» **AIM**:
Leave out the pictures and reproduce all of the data exactly.

» **SUPPLIED DATA**:

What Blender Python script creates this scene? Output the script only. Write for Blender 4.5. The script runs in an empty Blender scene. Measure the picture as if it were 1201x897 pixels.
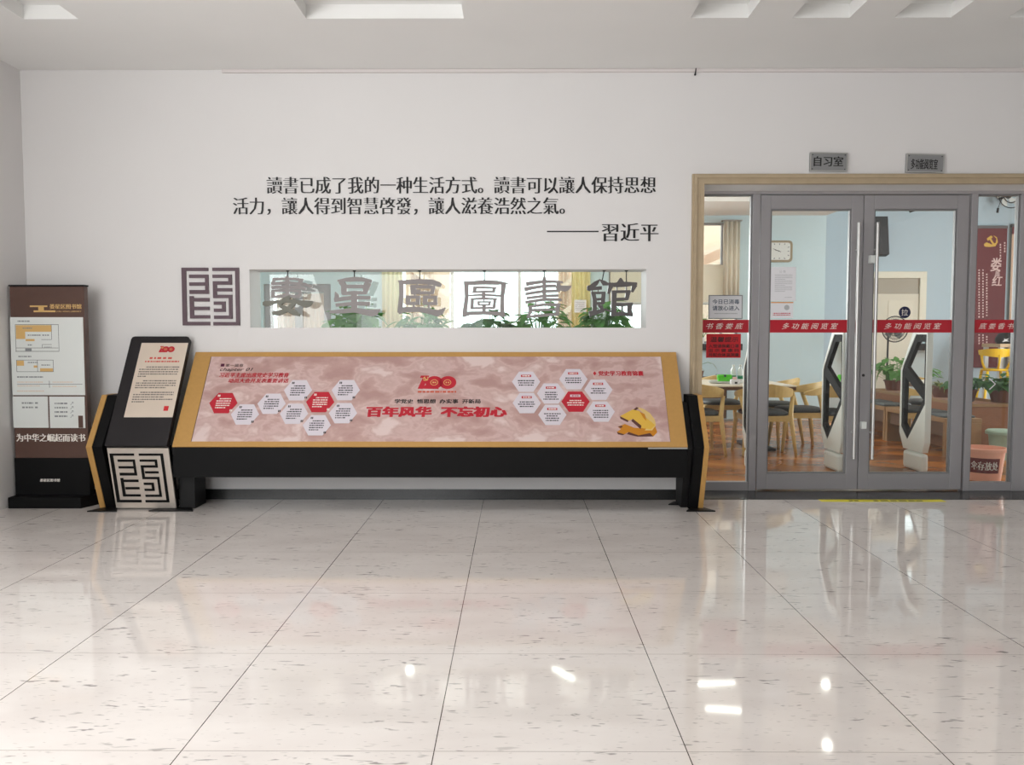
import bpy, math, random
from mathutils import Vector, Matrix, Euler
random.seed(7)
S = bpy.context.scene
COL = S.collection
R = math.radians

# ------------------------------------------------------------------ camera
EYE = Vector((0.0, -6.55, 1.313))
FPX = 968.0
ROT = Euler((R(90 - 3.28), 0, R(0.266)), 'XYZ')
cam = bpy.data.cameras.new('camera'); cam.sensor_width = 36.0; cam.lens = FPX / 1201 * 36
co = bpy.data.objects.new('camera', cam); COL.objects.link(co)
co.location = EYE; co.rotation_euler = ROT; cam.clip_start = 0.05
S.camera = co
ROTM = ROT.to_matrix()

# ------------------------------------------------------------------ light, exposure
S.view_settings.view_transform = 'Standard'; S.view_settings.look = 'None'
S.view_settings.exposure = -0.07; S.view_settings.gamma = 1.0
S.view_settings.use_curve_mapping = False
W = bpy.data.worlds.new('overcast_sky'); S.world = W; W.use_nodes = True
bg = W.node_tree.nodes['Background']; bg.inputs[0].default_value = (0.93, 0.97, 1.0, 1); bg.inputs[1].default_value = 3.6


def area(name, loc, aim, sx, sy, power, col=(1, 1, 1)):
    l = bpy.data.lights.new(name, 'AREA'); l.shape = 'RECTANGLE'; l.size = sx; l.size_y = sy
    l.energy = power; l.color = col
    o = bpy.data.objects.new(name, l); COL.objects.link(o); o.location = loc
    o.rotation_euler = (Vector(aim) - Vector(loc)).to_track_quat('-Z', 'Y').to_euler()
    return o


area('entrance_daylight', (-2.6, -12.6, 1.9), (-2.6, 0, 1.4), 2.4, 3.0, 62, (1.0, 0.99, 0.98))
area('side_window_daylight', (-3.8, -5.4, 1.9), (0, -4.4, 3.2), 3.6, 1.8, 125, (1.0, 0.995, 0.985))
area('lobby_overhead_fill', (-2.6, -7.4, 3.38), (-2.6, -6.4, 0), 2.2, 3.0, 130, (1.0, 0.99, 0.98))  # added overhead fill to brighten floor and ceiling; no lamps hang here
area('far_window_daylight', (-0.5, 6.1, 2.1), (-0.5, 0, 1.2), 3.0, 1.6, 260, (1.0, 0.99, 1.0))
area('reading_room_side_fill', (10.4, 3.0, 2.0), (4, 3.5, 1.2), 3.0, 2.0, 330, (1.0, 0.99, 1.0))  # added fill from the right to brighten the room; that wall has no window


# ------------------------------------------------------------------ helpers
def lin(c):
    return tuple(((v / 255) / 12.92 if v / 255 <= 0.04045 else ((v / 255 + 0.055) / 1.055) ** 2.4) for v in c)


def rgba(c): return lin(c) + (1,)


def mat(name, c, rough=0.6, metal=0.0, noise=0.0, nscale=30.0, spec=0.5, emit=None, es=1.0, trans=0.0, bump=0.0):
    m = bpy.data.materials.new(name); m.use_nodes = True
    nt = m.node_tree; b = nt.nodes['Principled BSDF']
    b.inputs['Base Color'].default_value = rgba(c); b.inputs['Roughness'].default_value = rough
    b.inputs['Metallic'].default_value = metal; b.inputs['Specular IOR Level'].default_value = spec
    if trans: b.inputs['Transmission Weight'].default_value = trans
    if emit:
        b.inputs['Emission Color'].default_value = rgba(emit); b.inputs['Emission Strength'].default_value = es
    if noise or bump:
        tc = nt.nodes.new('ShaderNodeTexCoord')
        n = nt.nodes.new('ShaderNodeTexNoise'); n.inputs['Scale'].default_value = nscale; n.inputs['Detail'].default_value = 4
        nt.links.new(tc.outputs['Object'], n.inputs['Vector'])
        if noise:
            r = nt.nodes.new('ShaderNodeMapRange'); r.inputs[1].default_value = 0.3; r.inputs[2].default_value = 0.7
            r.inputs[3].default_value = 1 - noise; r.inputs[4].default_value = 1 + noise
            nt.links.new(n.outputs['Fac'], r.inputs[0])
            mx = nt.nodes.new('ShaderNodeVectorMath'); mx.operation = 'SCALE'
            mx.inputs[0].default_value = lin(c); nt.links.new(r.outputs[0], mx.inputs['Scale'])
            nt.links.new(mx.outputs[0], b.inputs['Base Color'])
        if bump:
            bp = nt.nodes.new('ShaderNodeBump'); bp.inputs['Strength'].default_value = bump; bp.inputs['Distance'].default_value = 0.01
            nt.links.new(n.outputs['Fac'], bp.inputs['Height']); nt.links.new(bp.outputs[0], b.inputs['Normal'])
    return m


def glass_mat(name, tint=(247, 250, 249), refl=0.9):
    m = bpy.data.materials.new(name); m.use_nodes = True; nt = m.node_tree; nt.nodes.clear()
    o = nt.nodes.new('ShaderNodeOutputMaterial'); mix = nt.nodes.new('ShaderNodeMixShader')
    t = nt.nodes.new('ShaderNodeBsdfTransparent'); t.inputs[0].default_value = rgba(tint)
    g = nt.nodes.new('ShaderNodeBsdfGlossy'); g.inputs['Roughness'].default_value = 0.0
    g.inputs['Color'].default_value = (refl, refl, refl, 1)
    f = nt.nodes.new('ShaderNodeFresnel'); f.inputs[0].default_value = 1.45
    nt.links.new(f.outputs[0], mix.inputs[0]); nt.links.new(t.outputs[0], mix.inputs[1]); nt.links.new(g.outputs[0], mix.inputs[2])
    nt.links.new(mix.outputs[0], o.inputs[0]); return m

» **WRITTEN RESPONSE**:
What Blender Python script creates this scene? Output the script only. Write for Blender 4.5. The script runs in an empty Blender scene. Measure the picture as if it were 1201x897 pixels.
import bpy, math, random
from mathutils import Vector, Matrix, Euler
random.seed(7)
S = bpy.context.scene
COL = S.collection
R = math.radians

# ------------------------------------------------------------------ camera
EYE = Vector((0.0, -6.55, 1.313))
FPX = 968.0
ROT = Euler((R(90 - 3.28), 0, R(0.266)), 'XYZ')
cam = bpy.data.cameras.new('camera'); cam.sensor_width = 36.0; cam.lens = FPX / 1201 * 36
co = bpy.data.objects.new('camera', cam); COL.objects.link(co)
co.location = EYE; co.rotation_euler = ROT; cam.clip_start = 0.05
S.camera = co
ROTM = ROT.to_matrix()

# ------------------------------------------------------------------ light, exposure
S.view_settings.view_transform = 'Standard'; S.view_settings.look = 'None'
S.view_settings.exposure = -0.07; S.view_settings.gamma = 1.0
S.view_settings.use_curve_mapping = False
W = bpy.data.worlds.new('overcast_sky'); S.world = W; W.use_nodes = True
bg = W.node_tree.nodes['Background']; bg.inputs[0].default_value = (0.93, 0.97, 1.0, 1); bg.inputs[1].default_value = 3.6


def area(name, loc, aim, sx, sy, power, col=(1, 1, 1)):
    l = bpy.data.lights.new(name, 'AREA'); l.shape = 'RECTANGLE'; l.size = sx; l.size_y = sy
    l.energy = power; l.color = col
    o = bpy.data.objects.new(name, l); COL.objects.link(o); o.location = loc
    o.rotation_euler = (Vector(aim) - Vector(loc)).to_track_quat('-Z', 'Y').to_euler()
    return o


area('entrance_daylight', (-2.6, -12.6, 1.9), (-2.6, 0, 1.4), 2.4, 3.0, 62, (1.0, 0.99, 0.98))
area('side_window_daylight', (-3.8, -5.4, 1.9), (0, -4.4, 3.2), 3.6, 1.8, 125, (1.0, 0.995, 0.985))
area('lobby_overhead_fill', (-2.6, -7.4, 3.38), (-2.6, -6.4, 0), 2.2, 3.0, 130, (1.0, 0.99, 0.98))  # added overhead fill to brighten floor and ceiling; no lamps hang here
area('far_window_daylight', (-0.5, 6.1, 2.1), (-0.5, 0, 1.2), 3.0, 1.6, 260, (1.0, 0.99, 1.0))
area('reading_room_side_fill', (10.4, 3.0, 2.0), (4, 3.5, 1.2), 3.0, 2.0, 330, (1.0, 0.99, 1.0))  # added fill from the right to brighten the room; that wall has no window


# ------------------------------------------------------------------ helpers
def lin(c):
    return tuple(((v / 255) / 12.92 if v / 255 <= 0.04045 else ((v / 255 + 0.055) / 1.055) ** 2.4) for v in c)


def rgba(c): return lin(c) + (1,)


def mat(name, c, rough=0.6, metal=0.0, noise=0.0, nscale=30.0, spec=0.5, emit=None, es=1.0, trans=0.0, bump=0.0):
    m = bpy.data.materials.new(name); m.use_nodes = True
    nt = m.node_tree; b = nt.nodes['Principled BSDF']
    b.inputs['Base Color'].default_value = rgba(c); b.inputs['Roughness'].default_value = rough
    b.inputs['Metallic'].default_value = metal; b.inputs['Specular IOR Level'].default_value = spec
    if trans: b.inputs['Transmission Weight'].default_value = trans
    if emit:
        b.inputs['Emission Color'].default_value = rgba(emit); b.inputs['Emission Strength'].default_value = es
    if noise or bump:
        tc = nt.nodes.new('ShaderNodeTexCoord')
        n = nt.nodes.new('ShaderNodeTexNoise'); n.inputs['Scale'].default_value = nscale; n.inputs['Detail'].default_value = 4
        nt.links.new(tc.outputs['Object'], n.inputs['Vector'])
        if noise:
            r = nt.nodes.new('ShaderNodeMapRange'); r.inputs[1].default_value = 0.3; r.inputs[2].default_value = 0.7
            r.inputs[3].default_value = 1 - noise; r.inputs[4].default_value = 1 + noise
            nt.links.new(n.outputs['Fac'], r.inputs[0])
            mx = nt.nodes.new('ShaderNodeVectorMath'); mx.operation = 'SCALE'
            mx.inputs[0].default_value = lin(c); nt.links.new(r.outputs[0], mx.inputs['Scale'])
            nt.links.new(mx.outputs[0], b.inputs['Base Color'])
        if bump:
            bp = nt.nodes.new('ShaderNodeBump'); bp.inputs['Strength'].default_value = bump; bp.inputs['Distance'].default_value = 0.01
            nt.links.new(n.outputs['Fac'], bp.inputs['Height']); nt.links.new(bp.outputs[0], b.inputs['Normal'])
    return m


def glass_mat(name, tint=(247, 250, 249), refl=0.9):
    m = bpy.data.materials.new(name); m.use_nodes = True; nt = m.node_tree; nt.nodes.clear()
    o = nt.nodes.new('ShaderNodeOutputMaterial'); mix = nt.nodes.new('ShaderNodeMixShader')
    t = nt.nodes.new('ShaderNodeBsdfTransparent'); t.inputs[0].default_value = rgba(tint)
    g = nt.nodes.new('ShaderNodeBsdfGlossy'); g.inputs['Roughness'].default_value = 0.0
    g.inputs['Color'].default_value = (refl, refl, refl, 1)
    f = nt.nodes.new('ShaderNodeFresnel'); f.inputs[0].default_value = 1.45
    nt.links.new(f.outputs[0], mix.inputs[0]); nt.links.new(t.outputs[0], mix.inputs[1]); nt.links.new(g.outputs[0], mix.inputs[2])
    nt.links.new(mix.outputs[0], o.inputs[0]); return m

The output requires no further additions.